Start of Data extract

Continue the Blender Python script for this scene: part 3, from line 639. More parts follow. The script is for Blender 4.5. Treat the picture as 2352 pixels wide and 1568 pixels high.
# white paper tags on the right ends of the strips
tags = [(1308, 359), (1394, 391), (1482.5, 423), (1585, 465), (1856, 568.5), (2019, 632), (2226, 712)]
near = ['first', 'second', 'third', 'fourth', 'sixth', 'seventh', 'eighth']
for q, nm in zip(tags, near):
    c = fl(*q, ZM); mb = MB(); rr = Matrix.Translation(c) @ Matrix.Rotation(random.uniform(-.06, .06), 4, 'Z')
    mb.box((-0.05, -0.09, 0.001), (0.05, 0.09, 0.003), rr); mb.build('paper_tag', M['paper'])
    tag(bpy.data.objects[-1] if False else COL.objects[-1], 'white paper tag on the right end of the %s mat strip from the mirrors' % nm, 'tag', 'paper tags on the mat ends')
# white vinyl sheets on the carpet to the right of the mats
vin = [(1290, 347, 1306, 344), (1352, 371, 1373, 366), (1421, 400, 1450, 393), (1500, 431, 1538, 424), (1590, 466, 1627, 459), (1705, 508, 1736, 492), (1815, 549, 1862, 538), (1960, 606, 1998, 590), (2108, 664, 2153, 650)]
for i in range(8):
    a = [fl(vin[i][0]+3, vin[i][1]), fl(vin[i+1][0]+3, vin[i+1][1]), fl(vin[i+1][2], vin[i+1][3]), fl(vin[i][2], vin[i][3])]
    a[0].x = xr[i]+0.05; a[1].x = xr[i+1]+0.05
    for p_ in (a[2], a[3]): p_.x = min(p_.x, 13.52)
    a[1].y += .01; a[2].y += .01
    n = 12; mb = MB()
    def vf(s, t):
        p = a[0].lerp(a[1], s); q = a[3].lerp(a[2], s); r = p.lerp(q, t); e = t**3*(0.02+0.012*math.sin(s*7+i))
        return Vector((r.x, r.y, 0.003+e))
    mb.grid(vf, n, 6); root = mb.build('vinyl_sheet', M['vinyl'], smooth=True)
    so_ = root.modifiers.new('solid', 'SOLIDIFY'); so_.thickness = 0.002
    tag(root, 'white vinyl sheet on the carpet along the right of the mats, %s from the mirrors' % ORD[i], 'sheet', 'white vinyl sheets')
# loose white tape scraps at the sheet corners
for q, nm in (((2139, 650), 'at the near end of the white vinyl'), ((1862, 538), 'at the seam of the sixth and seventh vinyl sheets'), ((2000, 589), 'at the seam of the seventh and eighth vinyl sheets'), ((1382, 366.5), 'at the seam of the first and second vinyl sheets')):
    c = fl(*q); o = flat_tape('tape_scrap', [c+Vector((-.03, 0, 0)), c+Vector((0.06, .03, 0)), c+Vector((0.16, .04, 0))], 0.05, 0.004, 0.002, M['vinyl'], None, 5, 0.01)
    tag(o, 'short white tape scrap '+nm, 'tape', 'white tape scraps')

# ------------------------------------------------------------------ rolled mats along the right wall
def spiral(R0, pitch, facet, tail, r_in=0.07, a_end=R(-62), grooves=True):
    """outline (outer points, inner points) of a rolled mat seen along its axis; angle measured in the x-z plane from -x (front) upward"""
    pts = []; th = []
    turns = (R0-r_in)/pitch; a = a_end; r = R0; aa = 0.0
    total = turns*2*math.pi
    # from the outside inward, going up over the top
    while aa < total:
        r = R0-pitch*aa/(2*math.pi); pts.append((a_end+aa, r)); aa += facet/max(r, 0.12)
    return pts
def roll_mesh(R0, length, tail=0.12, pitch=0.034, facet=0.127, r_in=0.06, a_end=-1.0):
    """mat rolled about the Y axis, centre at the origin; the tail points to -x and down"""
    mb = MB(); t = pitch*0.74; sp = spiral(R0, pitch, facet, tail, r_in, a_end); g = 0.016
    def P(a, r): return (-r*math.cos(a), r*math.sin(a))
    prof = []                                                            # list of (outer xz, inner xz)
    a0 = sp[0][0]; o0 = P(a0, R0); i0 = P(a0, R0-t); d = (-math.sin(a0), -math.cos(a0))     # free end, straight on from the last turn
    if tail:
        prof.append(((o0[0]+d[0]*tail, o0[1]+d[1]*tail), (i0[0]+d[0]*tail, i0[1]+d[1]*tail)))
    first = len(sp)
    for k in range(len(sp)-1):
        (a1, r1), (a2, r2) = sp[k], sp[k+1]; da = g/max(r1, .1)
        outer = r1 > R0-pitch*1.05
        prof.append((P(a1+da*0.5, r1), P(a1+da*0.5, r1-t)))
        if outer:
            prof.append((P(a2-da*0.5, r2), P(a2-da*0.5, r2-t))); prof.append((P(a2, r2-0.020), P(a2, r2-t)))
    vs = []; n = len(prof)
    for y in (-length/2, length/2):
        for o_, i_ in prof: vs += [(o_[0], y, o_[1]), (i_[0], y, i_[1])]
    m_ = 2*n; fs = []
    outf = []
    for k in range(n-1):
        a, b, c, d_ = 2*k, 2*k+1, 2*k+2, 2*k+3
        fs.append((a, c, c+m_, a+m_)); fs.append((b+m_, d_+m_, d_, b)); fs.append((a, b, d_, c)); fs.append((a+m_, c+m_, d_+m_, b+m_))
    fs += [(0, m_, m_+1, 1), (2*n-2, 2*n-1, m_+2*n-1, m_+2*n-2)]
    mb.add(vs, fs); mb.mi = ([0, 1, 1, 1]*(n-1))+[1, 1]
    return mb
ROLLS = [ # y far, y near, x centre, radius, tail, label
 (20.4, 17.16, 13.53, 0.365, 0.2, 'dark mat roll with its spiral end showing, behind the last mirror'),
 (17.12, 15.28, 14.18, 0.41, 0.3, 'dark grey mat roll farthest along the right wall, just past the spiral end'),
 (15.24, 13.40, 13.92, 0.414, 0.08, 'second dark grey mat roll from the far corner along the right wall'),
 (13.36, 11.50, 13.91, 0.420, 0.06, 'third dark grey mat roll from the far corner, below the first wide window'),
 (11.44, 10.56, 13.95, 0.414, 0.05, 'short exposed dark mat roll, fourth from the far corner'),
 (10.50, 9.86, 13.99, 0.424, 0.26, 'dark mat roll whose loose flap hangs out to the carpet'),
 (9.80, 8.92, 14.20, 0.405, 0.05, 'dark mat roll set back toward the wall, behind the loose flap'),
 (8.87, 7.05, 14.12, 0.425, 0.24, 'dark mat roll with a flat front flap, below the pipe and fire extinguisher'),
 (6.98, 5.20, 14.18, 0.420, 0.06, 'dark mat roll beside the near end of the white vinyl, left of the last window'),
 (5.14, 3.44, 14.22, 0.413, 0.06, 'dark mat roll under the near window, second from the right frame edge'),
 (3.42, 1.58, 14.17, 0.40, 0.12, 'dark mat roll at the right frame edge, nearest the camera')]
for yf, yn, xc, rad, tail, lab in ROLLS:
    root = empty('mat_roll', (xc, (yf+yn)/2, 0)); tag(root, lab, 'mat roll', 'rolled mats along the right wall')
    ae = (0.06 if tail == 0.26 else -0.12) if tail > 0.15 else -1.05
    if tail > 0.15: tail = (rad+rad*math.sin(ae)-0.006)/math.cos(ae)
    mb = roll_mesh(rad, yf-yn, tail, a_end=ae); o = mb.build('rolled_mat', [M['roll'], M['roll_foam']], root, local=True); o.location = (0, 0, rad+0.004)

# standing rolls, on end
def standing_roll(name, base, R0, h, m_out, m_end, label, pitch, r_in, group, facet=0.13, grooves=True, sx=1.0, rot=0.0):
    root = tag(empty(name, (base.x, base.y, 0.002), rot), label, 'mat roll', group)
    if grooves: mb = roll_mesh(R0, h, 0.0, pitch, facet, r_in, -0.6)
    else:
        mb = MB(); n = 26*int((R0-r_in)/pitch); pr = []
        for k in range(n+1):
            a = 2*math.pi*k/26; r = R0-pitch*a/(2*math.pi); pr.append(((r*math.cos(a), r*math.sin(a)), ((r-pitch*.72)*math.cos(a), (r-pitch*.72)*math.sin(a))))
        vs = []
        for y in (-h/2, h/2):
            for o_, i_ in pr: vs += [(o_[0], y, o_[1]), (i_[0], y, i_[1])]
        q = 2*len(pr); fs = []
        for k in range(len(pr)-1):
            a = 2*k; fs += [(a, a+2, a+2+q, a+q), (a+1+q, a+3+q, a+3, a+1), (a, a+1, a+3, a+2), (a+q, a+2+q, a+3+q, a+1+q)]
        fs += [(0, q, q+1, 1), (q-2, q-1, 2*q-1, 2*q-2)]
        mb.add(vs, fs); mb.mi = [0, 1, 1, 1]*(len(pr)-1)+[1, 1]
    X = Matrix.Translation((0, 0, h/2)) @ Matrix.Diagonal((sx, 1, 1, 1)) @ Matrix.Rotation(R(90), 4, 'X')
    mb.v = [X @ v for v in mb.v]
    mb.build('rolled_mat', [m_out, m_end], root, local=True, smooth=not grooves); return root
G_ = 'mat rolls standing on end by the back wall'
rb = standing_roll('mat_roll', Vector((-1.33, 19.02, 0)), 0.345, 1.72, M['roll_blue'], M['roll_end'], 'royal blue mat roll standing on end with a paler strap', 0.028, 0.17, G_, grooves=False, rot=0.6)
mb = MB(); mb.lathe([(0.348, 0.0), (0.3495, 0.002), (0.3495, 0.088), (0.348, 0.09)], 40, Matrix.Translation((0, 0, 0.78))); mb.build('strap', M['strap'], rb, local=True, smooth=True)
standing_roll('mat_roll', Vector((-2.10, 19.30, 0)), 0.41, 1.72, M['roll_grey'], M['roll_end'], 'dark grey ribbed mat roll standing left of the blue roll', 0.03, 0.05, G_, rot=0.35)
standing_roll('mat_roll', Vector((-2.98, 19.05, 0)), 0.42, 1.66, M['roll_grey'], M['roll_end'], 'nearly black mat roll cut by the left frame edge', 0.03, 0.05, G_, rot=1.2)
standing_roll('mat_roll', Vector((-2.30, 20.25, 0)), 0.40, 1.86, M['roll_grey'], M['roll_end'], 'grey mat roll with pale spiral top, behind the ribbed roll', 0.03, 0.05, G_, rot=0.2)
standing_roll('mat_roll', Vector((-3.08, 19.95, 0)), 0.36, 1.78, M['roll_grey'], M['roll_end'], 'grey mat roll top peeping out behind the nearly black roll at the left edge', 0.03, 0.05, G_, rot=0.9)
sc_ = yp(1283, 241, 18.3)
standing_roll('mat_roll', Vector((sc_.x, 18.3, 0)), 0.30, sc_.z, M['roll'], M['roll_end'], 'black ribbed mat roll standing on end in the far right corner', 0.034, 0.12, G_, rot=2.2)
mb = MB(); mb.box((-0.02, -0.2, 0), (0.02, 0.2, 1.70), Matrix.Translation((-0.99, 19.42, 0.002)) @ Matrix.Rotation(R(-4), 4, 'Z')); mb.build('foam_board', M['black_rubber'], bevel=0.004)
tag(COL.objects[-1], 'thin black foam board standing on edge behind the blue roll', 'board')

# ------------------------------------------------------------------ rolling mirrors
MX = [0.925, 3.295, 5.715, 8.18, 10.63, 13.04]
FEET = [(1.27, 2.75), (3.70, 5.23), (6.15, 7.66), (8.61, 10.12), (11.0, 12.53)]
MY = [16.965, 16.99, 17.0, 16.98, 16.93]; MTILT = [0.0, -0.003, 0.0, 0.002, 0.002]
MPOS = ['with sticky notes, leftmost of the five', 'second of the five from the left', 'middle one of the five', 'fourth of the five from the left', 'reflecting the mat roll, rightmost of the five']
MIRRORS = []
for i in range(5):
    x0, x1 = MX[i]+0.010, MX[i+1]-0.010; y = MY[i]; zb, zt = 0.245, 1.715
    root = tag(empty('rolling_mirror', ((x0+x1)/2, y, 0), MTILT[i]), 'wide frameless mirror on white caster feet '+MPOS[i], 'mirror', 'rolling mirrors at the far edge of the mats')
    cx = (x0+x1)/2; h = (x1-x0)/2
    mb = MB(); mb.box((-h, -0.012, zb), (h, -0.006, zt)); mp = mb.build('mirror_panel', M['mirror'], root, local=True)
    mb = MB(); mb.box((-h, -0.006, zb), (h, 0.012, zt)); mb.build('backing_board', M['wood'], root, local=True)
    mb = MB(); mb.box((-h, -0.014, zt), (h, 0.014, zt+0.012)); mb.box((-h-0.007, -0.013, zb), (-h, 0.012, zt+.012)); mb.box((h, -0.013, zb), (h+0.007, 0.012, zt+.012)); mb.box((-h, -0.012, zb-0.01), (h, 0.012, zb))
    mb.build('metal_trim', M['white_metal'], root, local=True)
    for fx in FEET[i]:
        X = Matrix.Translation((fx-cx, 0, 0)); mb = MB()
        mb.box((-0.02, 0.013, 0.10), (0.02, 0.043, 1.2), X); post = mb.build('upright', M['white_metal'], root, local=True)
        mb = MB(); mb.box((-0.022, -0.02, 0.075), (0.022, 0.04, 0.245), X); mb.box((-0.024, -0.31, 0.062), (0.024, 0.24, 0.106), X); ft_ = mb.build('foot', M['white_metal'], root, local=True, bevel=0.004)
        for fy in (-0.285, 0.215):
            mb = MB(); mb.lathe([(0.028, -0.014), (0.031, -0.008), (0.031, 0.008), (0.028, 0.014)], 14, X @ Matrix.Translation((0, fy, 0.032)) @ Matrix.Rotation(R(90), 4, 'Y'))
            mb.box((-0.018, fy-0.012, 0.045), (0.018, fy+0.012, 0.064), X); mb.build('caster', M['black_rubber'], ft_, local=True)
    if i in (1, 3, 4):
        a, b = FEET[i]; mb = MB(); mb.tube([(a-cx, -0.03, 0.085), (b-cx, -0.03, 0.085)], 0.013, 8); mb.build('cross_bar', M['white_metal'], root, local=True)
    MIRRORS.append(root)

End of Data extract

Problem statement:
Collect each line holding the string "wide".

Exercise result:
Continue the Blender Python script for this scene: part 3, from line 639. More parts follow. The script is for Blender 4.5. Treat the picture as 2352 pixels wide and 1568 pixels high.
 (13.36, 11.50, 13.91, 0.420, 0.06, 'third dark grey mat roll from the far corner, below the first wide window'),
    root = tag(empty('rolling_mirror', ((x0+x1)/2, y, 0), MTILT[i]), 'wide frameless mirror on white caster feet '+MPOS[i], 'mirror', 'rolling mirrors at the far edge of the mats')